The mounting divestment movement around the globe is impacting oil producers' behaviour, Mr. Wachell said. "Oil executives see the writing on the wall. They want to clean up their portfolios, and they're all moving toward LNG [liquefied natural gas], cleaner forms of energy."

On the other side of the equation, institutional investors, such as Genus' clients, are also cleaning up their portfolios. "If you've involved in sustainability, if that's part of your brand, [such as] corporations that are basically tying their brand to sustainability, you're taking some brand risk if you have a dirty portfolio," Mr. Wachell said. "Your portfolio should be aligned with your brand."

So, divestment is one obvious strategy. Michelle De Cordova, director of corporate engagement and public policy at NEI Investments, also in Vancouver, sees it very differently, though.

She emphasizes a very different, activist investing approach, making change from within energy companies.

Yet she quickly clarified that "we're not activist for the sake of being activist. We are activist because we are institutional shareholders, because we are running mutual funds, and we take action because we see issues that we feel need to be addressed."

She understands the divestment rationale, but "we're not sure it's the right strategy to actually get the outcome that people want."

The approach at her firm is to create change through pressure from within those companies by shareholders. "From our perspective, the outcome needs to be that somehow we transition the economy to a more sustainable footing. And ultimately, that has to be a low-emissions, low-carbon strategy. They [energy producers] are walking away from coal and heavy fuel," she said.
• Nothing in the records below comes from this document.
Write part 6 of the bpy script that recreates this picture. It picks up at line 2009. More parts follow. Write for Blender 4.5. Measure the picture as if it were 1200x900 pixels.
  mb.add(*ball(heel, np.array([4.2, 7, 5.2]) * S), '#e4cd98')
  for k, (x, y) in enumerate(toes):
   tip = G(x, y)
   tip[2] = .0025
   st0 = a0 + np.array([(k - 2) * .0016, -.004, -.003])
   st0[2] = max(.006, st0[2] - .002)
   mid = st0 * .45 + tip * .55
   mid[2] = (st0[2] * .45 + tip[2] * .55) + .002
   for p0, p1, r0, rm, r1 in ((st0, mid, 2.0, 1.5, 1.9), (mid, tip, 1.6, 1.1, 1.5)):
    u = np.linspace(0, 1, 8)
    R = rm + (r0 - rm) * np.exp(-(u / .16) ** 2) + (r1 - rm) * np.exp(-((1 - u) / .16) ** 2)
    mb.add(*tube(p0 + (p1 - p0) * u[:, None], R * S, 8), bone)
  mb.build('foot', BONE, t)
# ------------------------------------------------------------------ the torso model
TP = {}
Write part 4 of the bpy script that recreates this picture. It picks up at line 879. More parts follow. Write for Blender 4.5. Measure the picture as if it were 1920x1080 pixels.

However, this approach has two major caveats. The first is that NEI avoids investing in companies that don't want to change. And second, NEI assumes a great deal of hands-on involvement with the companies it works with. It has what it calls its "focus list" of "targeted, in-depth dialogues" with those companies.

"Our approach has been a kind of selective divestment approach, where we avoided investing in some of the companies that have been particularly outspoken against the climate issue, and investing in the ones that have had a more progressive position on climate change," Ms. De Cordova said. "You can't change a company you don't have a stake in," says one of NEI's mottos.

Ms. De Cordova noted that NEI has a strong investment in Suncor Energy Inc. because of its openness on climate policy, such as disclosing how its bottom line would fare if carbon were more aggressively taxed.

"They did that and came to the conclusion that they could stand up to carbon pricing, which is one of the reasons that Suncor and certain other companies came out in support of Alberta's climate policy," she said.

Yet, NEI's approach isn't just activist, but a combination of selective divestment from some fossil-fuel producers and intense engagement with others, plus investment in companies taking advantage of new energy approaches. "It doesn't fit in a sound bite," Ms. De Cordova said.

The seemingly more straightforward divestment strategy isn't easily sound-biteable, either.

With some major oil companies, such as Royal Dutch Shell, pulling out of the Alberta oil sands and selling to local producers, the energy sector is a complicated investment picture. Companies participating in cleaner fuel and leading energy transition make divestment choices more difficult.

Simple divestment from old fuels such as coal was easier to fathom. "If you look at divestment behaviour, those areas tend to be stigmatized. It's already happened to coal," Mr. Wachell said. "Coal has been effectively stranded. I don't care what Trump says. People just don't want to go there."

The same is now happening with the oil sands, he argued. Divestment and investment, no matter the strategy, are all having an aggregate impact on major producers. "Everyone on the margin has an impact and can make a difference," Mr. Wachell said.